Alarm dla USA i Europy! Pekin zapowiada, że chce znacząco zwiększyć swoją rolę na świecie. Komunistyczna Partia Chin planuje prawdziwy przełom.

Na zamierzenia Pekinu zwraca uwagę Ting Shi w artykule na łamach amerykańskiego ,,Bloomberga''. Chiny chcą osiągnąć globalną rolę przywódczą, co w sposób nieunikniony doprowadzi do konfliktu interesów Państwa Środka z innymi potęgami - ostrzega brytyjski ekspert Jonathan Sullivan cytowany przez Shi.
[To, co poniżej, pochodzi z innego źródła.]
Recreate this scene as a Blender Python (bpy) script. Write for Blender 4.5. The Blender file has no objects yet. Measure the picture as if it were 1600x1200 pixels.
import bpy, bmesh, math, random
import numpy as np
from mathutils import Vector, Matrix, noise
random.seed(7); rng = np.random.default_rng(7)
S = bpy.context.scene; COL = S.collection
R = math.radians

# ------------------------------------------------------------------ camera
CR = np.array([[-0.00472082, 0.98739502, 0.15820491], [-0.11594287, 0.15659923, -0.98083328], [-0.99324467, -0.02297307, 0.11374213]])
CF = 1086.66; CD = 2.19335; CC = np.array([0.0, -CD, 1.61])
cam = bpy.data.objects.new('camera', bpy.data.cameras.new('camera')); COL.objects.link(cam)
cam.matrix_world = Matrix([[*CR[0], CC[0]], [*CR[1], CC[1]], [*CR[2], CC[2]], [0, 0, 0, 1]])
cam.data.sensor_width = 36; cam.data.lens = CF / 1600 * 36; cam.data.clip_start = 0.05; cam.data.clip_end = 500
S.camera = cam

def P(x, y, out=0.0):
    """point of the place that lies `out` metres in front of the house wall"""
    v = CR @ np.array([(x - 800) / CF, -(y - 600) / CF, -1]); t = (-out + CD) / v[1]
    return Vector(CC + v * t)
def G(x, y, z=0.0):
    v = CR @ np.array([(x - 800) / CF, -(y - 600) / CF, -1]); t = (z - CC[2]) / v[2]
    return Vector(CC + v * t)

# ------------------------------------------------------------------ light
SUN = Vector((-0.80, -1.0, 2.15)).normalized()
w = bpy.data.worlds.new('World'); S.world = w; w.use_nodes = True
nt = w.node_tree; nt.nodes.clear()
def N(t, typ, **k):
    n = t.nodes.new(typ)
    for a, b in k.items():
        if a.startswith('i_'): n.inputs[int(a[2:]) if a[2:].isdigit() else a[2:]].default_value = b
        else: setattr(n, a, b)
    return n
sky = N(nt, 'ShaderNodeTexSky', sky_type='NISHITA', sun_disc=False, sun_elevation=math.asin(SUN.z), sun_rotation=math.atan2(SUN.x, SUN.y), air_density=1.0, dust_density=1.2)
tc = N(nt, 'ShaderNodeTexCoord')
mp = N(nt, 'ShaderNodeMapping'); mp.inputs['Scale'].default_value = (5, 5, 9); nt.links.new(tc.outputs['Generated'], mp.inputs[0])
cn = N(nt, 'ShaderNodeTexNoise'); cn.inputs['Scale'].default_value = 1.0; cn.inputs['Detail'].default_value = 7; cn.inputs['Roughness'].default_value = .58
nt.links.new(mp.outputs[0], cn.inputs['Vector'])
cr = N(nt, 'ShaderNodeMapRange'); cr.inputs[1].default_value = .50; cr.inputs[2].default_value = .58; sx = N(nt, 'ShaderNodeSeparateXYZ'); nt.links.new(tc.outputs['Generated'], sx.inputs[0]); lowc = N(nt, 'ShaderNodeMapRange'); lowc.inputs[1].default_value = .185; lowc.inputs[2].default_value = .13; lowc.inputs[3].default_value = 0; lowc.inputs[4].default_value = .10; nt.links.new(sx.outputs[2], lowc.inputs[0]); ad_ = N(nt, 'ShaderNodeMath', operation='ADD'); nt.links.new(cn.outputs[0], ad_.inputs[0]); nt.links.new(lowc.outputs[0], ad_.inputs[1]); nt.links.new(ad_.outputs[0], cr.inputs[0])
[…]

Dziennikarz zauważa, że polityka prowadzona przez X Jinpinga oznacza ogromną zmianę. ,,Chiny w jego przekonaniu są u progu trzeciego etapu na drodze wychodzenia z „wieku upokorzenia”, jakiego Pekin zaznał ze strony kolonialnych potęg, takich jak Japonia, Wielka Brytania i Francja. Kraj podniósł się pod rządami Mao Zedonga. Pod rządami Denga Xiaopinga stał się bogaty. Teraz, pod rządami Xi Jinpinga, kraj stanie się silny'' - pisze Shi.

,,Globalne interesy Chin rozszerzyły się na niespotykaną wcześniej skalę,a to wymaga bardziej aktywnej dyplomacji'' - mówi cytowany przez ,,Bloomberg'' Ruan Zongze, były czołowy chiński dyplomata w Waszyngtonie. Jak dotąd, Chinom po prostu brakowało siły, aby przejąć władzę. Ale teraz Xi Jinping wiie, że można podjąć grę o globalną dominację.

,,Chiny są zdeterminowane, aby zreformować porządek międzynarodowy, ukształtowany przez Zachód'' - komentuje prof. Afery Goldstein z Pensylwanii.